Mengikuti perubahan tersebut, pemerintahan modern kemudian mengatur relasinya dengan setiap warga negara (individu). Peran ekonomi bagi anggota keluarga menjadi lemah karena setiap orang dapat membangun relasi ekonomi dengan Negara. Sebagai ganti peran ekonomi, secara budaya keluarga diharapkan dapat memenuhi tuntutan spiritualitas atas setiap anggotanya. Meskipun dukungan ekonomi masih diharapkan dari keluarga, namun dukungan spiritual dan emosional menjadi lebih penting. Pimpinan Tertinggi Revolusi Islam Sayyid Ali Khamene’i sering meningatkan agar keluarga dapat berperan menjadi sumber ketenangan bagi anggotanya. Peran ini seharusnya dapat dijalankan oleh keluarga modern secara maksimal.

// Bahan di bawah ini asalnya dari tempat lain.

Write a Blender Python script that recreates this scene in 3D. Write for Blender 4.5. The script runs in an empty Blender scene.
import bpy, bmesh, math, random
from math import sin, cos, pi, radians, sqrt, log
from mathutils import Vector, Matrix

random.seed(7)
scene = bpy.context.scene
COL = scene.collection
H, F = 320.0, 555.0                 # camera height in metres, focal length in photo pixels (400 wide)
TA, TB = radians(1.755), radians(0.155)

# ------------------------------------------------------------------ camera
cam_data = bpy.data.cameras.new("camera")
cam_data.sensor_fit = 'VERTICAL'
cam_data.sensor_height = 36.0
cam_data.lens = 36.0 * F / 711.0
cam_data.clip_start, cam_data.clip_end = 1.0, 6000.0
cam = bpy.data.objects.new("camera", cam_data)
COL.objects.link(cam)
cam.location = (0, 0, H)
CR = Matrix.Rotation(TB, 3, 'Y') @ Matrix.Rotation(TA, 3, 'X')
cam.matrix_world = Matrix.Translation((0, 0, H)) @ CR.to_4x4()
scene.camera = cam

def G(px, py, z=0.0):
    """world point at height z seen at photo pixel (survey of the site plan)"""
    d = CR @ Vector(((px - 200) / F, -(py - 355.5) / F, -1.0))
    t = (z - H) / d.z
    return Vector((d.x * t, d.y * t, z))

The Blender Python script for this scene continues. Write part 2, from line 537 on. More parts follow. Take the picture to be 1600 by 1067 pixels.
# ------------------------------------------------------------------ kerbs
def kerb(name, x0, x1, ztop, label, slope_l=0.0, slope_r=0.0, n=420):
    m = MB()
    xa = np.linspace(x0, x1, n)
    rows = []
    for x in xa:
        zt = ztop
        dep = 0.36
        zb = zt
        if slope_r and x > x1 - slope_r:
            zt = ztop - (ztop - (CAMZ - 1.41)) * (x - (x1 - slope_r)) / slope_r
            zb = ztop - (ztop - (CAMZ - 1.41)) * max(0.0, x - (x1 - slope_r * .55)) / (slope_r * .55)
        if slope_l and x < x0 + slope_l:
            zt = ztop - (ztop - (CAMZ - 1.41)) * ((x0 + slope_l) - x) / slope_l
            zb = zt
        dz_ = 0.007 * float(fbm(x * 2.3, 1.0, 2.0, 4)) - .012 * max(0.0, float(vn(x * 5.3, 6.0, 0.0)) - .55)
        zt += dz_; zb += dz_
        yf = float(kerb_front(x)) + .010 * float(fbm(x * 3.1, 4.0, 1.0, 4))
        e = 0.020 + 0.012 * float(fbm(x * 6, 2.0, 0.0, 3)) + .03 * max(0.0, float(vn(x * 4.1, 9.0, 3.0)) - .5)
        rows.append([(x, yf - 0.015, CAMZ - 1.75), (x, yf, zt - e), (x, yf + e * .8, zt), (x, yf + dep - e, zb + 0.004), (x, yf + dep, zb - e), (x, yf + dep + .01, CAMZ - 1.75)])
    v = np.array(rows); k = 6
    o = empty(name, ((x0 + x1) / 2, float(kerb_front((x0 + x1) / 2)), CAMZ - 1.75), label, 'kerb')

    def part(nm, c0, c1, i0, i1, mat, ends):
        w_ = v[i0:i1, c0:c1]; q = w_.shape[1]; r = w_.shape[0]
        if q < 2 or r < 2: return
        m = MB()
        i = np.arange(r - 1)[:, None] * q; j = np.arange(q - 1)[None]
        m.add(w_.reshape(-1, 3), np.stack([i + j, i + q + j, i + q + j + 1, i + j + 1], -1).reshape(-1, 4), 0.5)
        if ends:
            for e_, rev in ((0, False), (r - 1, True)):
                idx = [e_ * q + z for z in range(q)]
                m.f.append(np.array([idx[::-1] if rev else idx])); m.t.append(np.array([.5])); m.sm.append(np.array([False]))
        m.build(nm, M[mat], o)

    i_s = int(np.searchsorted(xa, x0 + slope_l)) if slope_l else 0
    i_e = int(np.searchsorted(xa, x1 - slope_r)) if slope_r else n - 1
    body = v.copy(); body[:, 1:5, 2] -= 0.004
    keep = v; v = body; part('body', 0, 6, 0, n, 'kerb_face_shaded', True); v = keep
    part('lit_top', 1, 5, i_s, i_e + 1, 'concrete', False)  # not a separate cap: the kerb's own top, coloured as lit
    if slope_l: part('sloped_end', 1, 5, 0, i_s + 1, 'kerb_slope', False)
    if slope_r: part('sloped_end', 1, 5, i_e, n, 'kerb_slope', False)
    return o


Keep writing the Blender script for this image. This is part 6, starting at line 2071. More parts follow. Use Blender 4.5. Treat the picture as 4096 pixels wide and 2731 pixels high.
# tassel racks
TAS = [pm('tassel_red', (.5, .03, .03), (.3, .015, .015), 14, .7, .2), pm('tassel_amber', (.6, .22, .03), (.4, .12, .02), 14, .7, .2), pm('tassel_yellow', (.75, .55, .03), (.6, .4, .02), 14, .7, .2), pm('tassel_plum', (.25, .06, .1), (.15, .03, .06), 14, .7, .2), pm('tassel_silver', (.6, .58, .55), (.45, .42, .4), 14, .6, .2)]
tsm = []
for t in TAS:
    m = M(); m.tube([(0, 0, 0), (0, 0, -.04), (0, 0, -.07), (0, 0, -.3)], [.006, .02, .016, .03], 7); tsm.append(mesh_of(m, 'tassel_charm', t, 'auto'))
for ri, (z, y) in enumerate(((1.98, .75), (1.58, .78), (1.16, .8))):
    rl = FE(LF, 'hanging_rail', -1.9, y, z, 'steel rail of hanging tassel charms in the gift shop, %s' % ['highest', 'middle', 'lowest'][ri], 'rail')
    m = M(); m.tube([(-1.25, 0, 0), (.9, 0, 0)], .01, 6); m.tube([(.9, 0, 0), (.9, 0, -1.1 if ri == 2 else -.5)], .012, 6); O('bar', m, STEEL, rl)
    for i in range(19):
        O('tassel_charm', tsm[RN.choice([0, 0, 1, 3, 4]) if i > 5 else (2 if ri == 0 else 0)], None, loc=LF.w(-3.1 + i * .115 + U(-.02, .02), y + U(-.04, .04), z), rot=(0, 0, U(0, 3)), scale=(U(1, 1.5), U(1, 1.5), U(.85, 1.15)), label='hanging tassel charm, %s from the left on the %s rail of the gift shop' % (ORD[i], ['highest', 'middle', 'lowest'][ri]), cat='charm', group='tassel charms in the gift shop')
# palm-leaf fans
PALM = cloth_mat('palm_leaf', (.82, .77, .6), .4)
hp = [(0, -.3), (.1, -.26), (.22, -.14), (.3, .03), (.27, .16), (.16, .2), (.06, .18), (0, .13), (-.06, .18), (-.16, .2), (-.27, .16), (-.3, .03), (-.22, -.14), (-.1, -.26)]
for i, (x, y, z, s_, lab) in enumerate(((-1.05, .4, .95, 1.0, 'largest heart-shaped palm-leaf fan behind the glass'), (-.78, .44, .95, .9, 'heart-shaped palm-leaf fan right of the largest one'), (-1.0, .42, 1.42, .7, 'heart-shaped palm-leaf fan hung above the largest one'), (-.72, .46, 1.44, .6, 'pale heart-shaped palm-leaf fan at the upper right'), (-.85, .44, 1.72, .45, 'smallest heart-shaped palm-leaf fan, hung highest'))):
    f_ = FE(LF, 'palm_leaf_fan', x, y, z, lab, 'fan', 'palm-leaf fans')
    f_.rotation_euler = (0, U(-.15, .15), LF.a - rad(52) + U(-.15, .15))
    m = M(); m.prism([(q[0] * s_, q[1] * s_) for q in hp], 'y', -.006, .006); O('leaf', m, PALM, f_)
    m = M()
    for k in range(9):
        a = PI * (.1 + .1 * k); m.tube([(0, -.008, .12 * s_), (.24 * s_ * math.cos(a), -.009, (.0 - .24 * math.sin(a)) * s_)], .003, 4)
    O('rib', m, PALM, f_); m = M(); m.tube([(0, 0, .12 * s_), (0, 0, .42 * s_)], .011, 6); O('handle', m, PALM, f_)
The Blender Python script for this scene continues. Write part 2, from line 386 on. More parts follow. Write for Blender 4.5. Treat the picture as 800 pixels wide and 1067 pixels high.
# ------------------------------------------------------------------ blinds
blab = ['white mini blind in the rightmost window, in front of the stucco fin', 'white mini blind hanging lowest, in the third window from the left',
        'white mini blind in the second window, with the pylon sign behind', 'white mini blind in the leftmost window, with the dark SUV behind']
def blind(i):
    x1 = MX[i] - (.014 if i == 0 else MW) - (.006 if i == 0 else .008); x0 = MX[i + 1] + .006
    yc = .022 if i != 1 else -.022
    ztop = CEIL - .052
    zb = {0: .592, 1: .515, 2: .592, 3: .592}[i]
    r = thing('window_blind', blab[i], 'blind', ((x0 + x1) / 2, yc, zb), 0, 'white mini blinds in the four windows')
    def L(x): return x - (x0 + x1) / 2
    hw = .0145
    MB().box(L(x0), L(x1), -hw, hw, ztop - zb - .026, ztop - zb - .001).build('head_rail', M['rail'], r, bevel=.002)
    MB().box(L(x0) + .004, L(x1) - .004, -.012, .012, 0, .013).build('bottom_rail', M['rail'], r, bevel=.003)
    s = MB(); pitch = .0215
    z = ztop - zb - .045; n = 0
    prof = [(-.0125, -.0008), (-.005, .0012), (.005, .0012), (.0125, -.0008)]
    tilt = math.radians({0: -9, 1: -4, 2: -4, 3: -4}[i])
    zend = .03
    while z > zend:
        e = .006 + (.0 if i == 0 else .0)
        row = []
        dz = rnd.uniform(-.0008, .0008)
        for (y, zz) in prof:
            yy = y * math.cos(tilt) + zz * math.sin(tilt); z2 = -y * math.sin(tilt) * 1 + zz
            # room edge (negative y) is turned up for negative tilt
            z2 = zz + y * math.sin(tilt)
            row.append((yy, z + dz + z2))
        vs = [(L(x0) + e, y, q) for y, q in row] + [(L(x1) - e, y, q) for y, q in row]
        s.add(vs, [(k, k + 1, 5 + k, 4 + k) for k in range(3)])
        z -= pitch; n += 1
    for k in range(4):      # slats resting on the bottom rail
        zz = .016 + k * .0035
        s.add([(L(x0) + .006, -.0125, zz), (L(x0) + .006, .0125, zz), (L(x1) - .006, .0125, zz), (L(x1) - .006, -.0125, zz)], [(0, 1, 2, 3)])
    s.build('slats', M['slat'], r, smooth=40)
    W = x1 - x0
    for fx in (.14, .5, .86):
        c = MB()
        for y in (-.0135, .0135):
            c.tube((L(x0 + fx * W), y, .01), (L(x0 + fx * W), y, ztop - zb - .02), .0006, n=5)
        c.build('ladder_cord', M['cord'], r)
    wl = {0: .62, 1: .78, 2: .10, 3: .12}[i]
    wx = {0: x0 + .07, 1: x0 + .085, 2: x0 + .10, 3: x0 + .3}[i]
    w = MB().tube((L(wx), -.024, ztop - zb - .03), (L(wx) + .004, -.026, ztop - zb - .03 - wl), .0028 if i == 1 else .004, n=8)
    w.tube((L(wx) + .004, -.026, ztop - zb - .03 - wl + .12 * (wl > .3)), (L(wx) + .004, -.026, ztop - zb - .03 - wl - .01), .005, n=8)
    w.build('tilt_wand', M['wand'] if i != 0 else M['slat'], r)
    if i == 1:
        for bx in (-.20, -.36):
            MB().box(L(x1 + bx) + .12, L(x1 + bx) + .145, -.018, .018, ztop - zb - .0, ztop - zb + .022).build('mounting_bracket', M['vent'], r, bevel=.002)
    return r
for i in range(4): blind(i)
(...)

Selanjutnya, perlu diupayakan penguatan fondasi keluarga dalam menghadapi krisis keluarga melalui pendekatan individual dan sosial. Pendekatan individual dalam upaya penguatan fondasi keluarga dapat dilakukan oleh berbagai pihak terkait berupa pendidikan bagi pasangan dan calon pasangan. Upaya ini dapat dilakukan oleh lembaga penggiat masalah keluarga, lembaga terkait seperti BP4 dan ruhaniawan. Pendidikan penguatan fondasi keluarga perlu merujuk pada pengembalian peran keluarga berdasarkan ajaran agama dan kearifan tradisi lokal. Sedangkan pendekatan sosial membutuhkan keterlibatan lembaga sosial dan pemerintah misalnya adanya upaya pencegahan, intervensi dan kontrol terhadap perceraian. Menghadapi perubahan global yang berimbas pada krisis keluarga, salah satu Pusat Kajian Perempuan di Iran menawarkan upaya pembentukan koalisi keluarga internasional (Fazlnameh Ilmi wa Farhanggi wa Ijtimai Zanan Hawra, Ed. 50, 1395 HS). Sudah saatnya kita turut andil dalam menentukan arah perubahan dunia dan melakukan kerjasama antar bangsa untuk menghadapi krisis keluarga.